(Entries with scene source code)
- - -

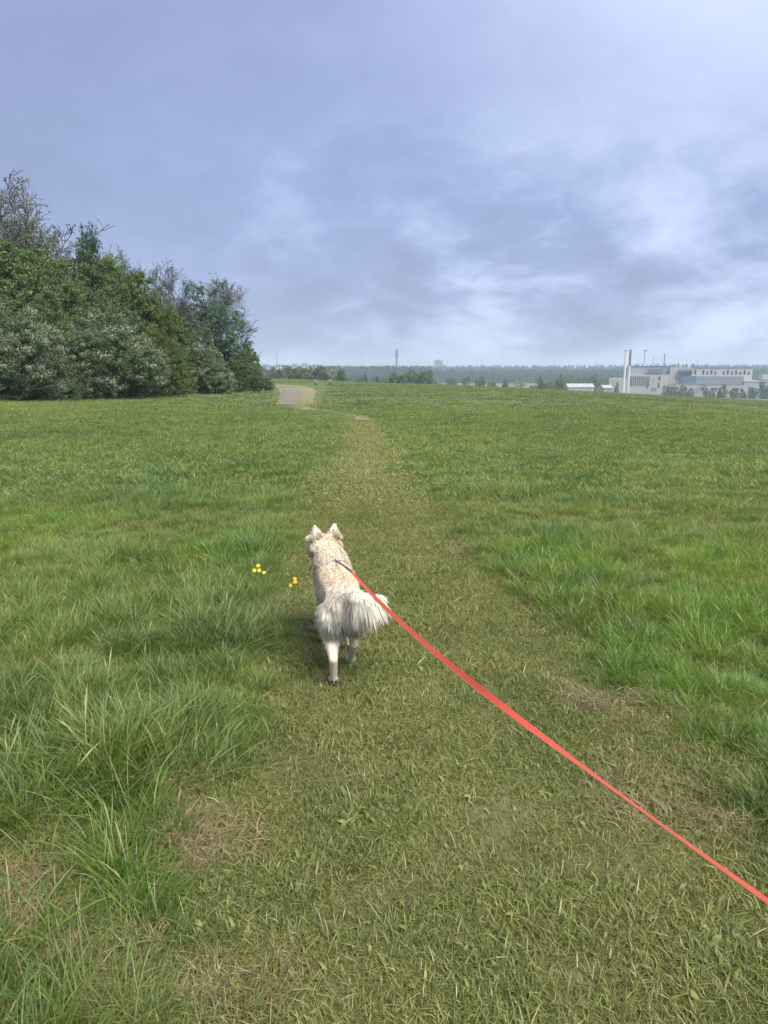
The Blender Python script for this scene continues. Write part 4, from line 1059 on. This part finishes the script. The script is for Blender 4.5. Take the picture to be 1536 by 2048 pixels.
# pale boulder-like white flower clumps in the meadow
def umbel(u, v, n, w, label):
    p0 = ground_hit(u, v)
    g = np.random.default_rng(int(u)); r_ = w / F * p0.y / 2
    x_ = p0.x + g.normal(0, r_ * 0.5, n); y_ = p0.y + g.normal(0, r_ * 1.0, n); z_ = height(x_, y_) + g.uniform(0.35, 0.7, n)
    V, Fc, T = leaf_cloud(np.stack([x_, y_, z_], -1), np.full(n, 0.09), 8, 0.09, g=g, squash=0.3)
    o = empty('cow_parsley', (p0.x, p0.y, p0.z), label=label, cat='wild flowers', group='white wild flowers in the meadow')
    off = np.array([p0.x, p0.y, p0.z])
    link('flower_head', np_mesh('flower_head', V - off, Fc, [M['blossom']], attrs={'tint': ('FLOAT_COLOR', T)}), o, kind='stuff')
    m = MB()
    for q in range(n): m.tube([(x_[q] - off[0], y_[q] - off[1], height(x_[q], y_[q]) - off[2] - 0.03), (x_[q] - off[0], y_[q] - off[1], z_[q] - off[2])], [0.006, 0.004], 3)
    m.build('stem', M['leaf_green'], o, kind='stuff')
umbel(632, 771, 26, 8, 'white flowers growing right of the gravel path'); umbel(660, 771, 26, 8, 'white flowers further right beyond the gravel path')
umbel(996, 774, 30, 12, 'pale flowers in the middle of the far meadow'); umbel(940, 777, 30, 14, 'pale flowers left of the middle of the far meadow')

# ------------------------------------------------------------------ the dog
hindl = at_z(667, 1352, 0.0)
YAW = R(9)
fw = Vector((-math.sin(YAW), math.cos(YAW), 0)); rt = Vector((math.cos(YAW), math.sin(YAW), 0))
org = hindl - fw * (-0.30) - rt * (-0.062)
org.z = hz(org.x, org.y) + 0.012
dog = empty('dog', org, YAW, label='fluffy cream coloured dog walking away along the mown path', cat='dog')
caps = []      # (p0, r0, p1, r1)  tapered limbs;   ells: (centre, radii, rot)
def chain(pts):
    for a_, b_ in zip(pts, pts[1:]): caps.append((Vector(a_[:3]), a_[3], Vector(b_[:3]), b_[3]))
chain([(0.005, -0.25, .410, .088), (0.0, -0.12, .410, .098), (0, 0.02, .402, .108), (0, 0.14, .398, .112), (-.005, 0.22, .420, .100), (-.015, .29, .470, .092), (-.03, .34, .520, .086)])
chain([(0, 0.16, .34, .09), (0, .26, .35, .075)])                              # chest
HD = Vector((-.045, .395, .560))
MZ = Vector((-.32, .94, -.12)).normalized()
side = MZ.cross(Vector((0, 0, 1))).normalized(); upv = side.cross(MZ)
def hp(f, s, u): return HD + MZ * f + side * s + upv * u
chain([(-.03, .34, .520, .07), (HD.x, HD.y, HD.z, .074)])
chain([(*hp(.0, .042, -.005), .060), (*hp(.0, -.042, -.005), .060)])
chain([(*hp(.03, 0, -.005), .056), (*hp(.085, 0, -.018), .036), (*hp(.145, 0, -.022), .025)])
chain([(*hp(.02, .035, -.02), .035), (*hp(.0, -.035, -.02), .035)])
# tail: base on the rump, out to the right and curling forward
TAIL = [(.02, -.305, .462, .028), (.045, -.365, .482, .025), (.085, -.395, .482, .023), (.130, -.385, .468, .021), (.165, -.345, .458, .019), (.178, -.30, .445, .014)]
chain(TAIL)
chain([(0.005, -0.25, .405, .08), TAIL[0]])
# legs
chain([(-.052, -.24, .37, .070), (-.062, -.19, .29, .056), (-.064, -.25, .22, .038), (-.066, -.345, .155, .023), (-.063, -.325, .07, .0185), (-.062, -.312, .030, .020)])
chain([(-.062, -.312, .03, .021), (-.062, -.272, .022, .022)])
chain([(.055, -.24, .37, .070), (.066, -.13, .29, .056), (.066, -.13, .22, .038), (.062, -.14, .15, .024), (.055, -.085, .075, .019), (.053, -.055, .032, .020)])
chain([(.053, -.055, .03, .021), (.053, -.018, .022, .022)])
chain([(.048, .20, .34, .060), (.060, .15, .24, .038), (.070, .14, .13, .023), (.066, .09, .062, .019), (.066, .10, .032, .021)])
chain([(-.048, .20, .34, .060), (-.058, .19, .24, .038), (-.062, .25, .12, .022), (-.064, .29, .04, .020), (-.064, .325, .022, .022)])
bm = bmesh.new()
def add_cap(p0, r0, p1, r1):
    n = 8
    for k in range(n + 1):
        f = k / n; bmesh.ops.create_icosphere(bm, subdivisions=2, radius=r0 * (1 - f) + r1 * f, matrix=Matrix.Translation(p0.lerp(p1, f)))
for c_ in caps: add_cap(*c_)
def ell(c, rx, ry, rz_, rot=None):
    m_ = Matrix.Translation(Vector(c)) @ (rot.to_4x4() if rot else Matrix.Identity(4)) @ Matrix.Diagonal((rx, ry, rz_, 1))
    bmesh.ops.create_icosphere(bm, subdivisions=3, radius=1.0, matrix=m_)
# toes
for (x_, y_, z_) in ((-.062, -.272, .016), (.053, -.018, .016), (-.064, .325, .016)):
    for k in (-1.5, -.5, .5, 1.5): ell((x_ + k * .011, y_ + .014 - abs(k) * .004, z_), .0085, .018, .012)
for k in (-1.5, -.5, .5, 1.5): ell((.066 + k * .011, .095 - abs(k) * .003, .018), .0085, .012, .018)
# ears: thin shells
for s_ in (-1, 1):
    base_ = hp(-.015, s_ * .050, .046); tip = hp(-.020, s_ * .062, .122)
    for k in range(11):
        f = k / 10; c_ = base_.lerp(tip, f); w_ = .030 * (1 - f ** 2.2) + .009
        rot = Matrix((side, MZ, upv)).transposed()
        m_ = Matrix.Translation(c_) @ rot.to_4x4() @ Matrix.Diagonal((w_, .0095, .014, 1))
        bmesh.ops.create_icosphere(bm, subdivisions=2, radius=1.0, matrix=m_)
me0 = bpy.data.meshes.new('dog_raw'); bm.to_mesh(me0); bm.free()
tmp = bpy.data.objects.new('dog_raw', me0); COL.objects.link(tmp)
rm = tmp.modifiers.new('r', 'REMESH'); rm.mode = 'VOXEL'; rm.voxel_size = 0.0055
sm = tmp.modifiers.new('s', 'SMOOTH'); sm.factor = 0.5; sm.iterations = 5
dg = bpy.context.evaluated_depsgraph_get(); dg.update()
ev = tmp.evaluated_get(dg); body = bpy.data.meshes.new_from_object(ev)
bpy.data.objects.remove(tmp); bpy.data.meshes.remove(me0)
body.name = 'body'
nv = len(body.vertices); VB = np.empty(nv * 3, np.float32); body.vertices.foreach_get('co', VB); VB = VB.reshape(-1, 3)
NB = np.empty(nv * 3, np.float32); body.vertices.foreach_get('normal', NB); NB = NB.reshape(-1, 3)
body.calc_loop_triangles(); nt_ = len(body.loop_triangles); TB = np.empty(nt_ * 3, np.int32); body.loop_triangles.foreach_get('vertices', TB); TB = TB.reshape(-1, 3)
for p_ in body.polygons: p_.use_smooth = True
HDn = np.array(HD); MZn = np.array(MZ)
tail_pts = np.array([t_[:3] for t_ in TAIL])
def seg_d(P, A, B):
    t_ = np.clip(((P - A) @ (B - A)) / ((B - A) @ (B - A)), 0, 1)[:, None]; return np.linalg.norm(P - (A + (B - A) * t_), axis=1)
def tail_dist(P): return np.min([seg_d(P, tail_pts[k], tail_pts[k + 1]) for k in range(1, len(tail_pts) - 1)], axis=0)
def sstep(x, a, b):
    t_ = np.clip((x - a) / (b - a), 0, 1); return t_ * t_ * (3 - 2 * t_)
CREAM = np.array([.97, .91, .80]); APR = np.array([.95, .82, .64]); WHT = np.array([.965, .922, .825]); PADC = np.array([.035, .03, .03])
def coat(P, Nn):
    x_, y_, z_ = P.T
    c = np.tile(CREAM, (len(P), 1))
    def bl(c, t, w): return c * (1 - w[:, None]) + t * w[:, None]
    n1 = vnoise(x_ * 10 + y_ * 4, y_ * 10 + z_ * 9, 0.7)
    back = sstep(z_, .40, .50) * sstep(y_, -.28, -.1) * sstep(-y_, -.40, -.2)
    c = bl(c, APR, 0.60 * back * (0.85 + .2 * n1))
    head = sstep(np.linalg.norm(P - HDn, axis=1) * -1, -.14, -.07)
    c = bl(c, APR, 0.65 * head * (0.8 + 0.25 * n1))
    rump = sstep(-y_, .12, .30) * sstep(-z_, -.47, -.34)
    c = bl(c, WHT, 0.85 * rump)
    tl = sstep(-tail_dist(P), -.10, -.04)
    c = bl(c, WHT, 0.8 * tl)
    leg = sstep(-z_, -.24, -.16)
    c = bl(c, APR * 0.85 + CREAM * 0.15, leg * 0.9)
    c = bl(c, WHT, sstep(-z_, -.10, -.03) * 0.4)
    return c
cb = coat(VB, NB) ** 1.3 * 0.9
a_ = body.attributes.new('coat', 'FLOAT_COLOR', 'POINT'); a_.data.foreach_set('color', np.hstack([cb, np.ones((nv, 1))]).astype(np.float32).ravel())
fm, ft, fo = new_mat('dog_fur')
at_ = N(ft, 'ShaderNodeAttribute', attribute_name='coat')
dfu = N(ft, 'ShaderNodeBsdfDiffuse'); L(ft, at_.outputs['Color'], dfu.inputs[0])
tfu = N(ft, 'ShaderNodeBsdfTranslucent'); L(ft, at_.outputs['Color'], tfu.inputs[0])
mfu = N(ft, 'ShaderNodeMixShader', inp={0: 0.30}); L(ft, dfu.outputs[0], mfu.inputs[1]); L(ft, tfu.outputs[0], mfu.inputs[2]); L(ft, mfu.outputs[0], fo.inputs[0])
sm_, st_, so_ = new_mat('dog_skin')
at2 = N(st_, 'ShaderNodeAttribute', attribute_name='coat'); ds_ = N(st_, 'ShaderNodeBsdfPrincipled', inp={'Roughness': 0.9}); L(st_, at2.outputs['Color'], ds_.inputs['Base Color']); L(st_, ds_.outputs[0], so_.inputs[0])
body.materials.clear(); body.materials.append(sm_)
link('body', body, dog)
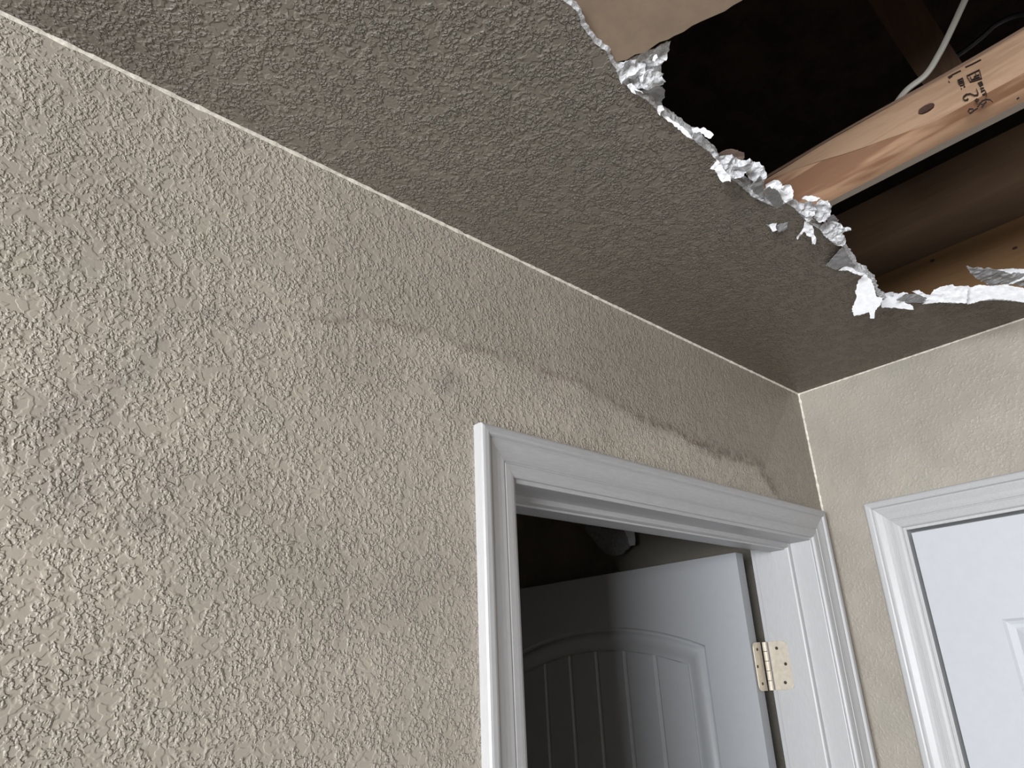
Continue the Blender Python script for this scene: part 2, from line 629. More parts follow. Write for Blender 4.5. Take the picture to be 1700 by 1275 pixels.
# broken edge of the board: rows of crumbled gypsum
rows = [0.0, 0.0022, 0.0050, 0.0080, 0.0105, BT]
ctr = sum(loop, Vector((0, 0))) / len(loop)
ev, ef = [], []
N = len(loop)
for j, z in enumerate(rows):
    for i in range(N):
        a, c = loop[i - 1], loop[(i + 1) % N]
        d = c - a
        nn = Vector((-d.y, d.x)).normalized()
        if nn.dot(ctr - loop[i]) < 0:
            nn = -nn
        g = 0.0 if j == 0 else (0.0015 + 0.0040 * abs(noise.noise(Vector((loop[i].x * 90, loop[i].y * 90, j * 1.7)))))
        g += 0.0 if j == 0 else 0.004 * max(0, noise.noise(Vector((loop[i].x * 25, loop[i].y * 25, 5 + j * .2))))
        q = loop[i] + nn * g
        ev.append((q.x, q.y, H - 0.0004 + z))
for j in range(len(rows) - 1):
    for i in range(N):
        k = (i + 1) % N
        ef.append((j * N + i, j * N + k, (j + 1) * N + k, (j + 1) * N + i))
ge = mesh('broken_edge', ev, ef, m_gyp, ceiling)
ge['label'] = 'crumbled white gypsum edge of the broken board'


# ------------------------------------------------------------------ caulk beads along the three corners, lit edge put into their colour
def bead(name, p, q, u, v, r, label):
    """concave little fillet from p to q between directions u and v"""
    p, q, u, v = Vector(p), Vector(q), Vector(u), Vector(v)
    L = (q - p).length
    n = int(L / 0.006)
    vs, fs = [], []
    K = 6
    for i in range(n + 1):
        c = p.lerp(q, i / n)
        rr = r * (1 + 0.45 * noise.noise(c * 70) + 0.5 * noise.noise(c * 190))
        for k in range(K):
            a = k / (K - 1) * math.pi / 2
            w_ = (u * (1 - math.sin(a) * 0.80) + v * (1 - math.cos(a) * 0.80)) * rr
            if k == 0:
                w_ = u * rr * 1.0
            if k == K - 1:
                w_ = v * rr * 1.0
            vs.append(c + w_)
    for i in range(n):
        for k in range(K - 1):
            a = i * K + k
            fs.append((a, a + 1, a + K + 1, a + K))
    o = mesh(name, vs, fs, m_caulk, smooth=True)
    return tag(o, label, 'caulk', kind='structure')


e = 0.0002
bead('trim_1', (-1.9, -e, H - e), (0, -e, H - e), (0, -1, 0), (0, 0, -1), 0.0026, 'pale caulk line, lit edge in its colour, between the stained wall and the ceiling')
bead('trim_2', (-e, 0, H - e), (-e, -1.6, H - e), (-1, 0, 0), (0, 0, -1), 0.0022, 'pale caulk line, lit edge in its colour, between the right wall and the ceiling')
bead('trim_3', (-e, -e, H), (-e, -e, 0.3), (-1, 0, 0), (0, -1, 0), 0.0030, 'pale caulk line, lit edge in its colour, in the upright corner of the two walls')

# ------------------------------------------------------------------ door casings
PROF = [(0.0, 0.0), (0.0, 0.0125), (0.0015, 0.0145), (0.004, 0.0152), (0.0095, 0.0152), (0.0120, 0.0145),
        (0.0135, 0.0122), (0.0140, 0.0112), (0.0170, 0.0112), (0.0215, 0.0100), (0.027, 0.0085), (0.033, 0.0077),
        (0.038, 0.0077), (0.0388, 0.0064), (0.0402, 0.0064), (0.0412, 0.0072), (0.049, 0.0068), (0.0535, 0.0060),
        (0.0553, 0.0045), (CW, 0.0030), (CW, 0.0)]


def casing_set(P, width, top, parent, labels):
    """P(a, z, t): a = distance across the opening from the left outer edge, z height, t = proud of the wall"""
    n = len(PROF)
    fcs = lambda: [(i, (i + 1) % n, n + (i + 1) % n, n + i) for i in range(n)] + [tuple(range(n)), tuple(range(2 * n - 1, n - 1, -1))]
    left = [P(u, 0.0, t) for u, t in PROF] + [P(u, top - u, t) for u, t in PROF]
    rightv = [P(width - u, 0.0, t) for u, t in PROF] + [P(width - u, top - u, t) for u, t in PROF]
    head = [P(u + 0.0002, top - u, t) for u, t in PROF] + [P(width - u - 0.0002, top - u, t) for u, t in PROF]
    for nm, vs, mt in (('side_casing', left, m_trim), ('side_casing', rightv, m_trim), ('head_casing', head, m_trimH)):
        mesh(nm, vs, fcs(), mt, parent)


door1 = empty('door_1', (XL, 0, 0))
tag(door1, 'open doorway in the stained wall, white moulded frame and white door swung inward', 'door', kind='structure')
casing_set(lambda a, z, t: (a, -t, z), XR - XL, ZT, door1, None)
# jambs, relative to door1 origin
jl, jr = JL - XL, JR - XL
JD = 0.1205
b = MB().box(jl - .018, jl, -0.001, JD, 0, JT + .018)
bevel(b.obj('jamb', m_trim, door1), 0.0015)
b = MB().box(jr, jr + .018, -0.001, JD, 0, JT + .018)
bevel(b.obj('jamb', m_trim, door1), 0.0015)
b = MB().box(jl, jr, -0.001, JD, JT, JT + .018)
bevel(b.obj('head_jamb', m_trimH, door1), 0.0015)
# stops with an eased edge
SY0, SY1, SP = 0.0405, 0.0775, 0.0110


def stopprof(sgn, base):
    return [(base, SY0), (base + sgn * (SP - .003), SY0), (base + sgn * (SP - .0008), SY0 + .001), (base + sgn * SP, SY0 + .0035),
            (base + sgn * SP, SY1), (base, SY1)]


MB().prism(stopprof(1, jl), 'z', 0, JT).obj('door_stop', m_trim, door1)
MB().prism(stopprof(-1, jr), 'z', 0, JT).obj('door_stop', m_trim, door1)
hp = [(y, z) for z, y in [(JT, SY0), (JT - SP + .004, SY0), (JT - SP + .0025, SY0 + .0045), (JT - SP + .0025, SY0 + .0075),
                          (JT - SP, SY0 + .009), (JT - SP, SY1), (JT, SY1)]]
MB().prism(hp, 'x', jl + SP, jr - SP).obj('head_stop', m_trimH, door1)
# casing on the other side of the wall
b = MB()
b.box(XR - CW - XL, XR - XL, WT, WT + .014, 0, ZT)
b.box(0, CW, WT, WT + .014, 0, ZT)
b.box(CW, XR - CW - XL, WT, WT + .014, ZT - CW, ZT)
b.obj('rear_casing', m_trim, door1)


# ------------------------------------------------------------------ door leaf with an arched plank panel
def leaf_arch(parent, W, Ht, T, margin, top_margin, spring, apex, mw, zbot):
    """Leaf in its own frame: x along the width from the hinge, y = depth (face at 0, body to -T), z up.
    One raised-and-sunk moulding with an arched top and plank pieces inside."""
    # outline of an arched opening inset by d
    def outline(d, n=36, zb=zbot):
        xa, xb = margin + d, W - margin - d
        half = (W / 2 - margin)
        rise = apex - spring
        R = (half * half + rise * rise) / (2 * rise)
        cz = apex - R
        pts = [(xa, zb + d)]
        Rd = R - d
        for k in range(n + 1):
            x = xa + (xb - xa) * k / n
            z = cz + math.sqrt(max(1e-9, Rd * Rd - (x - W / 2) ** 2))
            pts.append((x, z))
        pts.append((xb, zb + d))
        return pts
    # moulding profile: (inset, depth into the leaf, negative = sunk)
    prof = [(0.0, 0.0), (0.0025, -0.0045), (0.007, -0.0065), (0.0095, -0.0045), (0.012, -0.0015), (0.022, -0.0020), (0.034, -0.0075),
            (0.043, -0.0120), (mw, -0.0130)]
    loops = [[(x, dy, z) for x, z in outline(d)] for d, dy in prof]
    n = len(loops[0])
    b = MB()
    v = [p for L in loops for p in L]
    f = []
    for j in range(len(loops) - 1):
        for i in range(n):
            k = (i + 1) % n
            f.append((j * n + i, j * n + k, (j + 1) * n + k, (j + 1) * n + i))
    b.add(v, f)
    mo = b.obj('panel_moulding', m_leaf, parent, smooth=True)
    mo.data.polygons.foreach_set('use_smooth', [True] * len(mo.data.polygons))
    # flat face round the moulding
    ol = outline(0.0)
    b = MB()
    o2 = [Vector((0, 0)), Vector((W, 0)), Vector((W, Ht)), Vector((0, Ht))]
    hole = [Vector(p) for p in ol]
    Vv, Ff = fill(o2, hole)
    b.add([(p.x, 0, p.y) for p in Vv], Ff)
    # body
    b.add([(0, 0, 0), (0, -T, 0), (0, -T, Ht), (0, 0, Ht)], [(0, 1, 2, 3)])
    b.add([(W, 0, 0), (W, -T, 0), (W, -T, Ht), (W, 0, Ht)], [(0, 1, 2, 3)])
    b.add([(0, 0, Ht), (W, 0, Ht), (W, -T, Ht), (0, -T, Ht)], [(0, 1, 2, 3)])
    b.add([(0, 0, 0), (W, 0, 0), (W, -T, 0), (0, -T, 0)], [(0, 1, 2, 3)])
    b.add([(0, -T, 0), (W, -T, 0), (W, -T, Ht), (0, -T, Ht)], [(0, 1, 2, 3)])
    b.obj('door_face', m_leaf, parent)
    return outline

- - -

** What you will do **
Give back exactly the stretch that opens on the line with "for nm, vs, mt" and closes on the line with "b = MB().box(jl, jr, -0.001, JD, JT, JT".

** Exercise response **
    for nm, vs, mt in (('side_casing', left, m_trim), ('side_casing', rightv, m_trim), ('head_casing', head, m_trimH)):
        mesh(nm, vs, fcs(), mt, parent)


door1 = empty('door_1', (XL, 0, 0))
tag(door1, 'open doorway in the stained wall, white moulded frame and white door swung inward', 'door', kind='structure')
casing_set(lambda a, z, t: (a, -t, z), XR - XL, ZT, door1, None)
# jambs, relative to door1 origin
jl, jr = JL - XL, JR - XL
JD = 0.1205
b = MB().box(jl - .018, jl, -0.001, JD, 0, JT + .018)
bevel(b.obj('jamb', m_trim, door1), 0.0015)
b = MB().box(jr, jr + .018, -0.001, JD, 0, JT + .018)
bevel(b.obj('jamb', m_trim, door1), 0.0015)
b = MB().box(jl, jr, -0.001, JD, JT, JT + .018)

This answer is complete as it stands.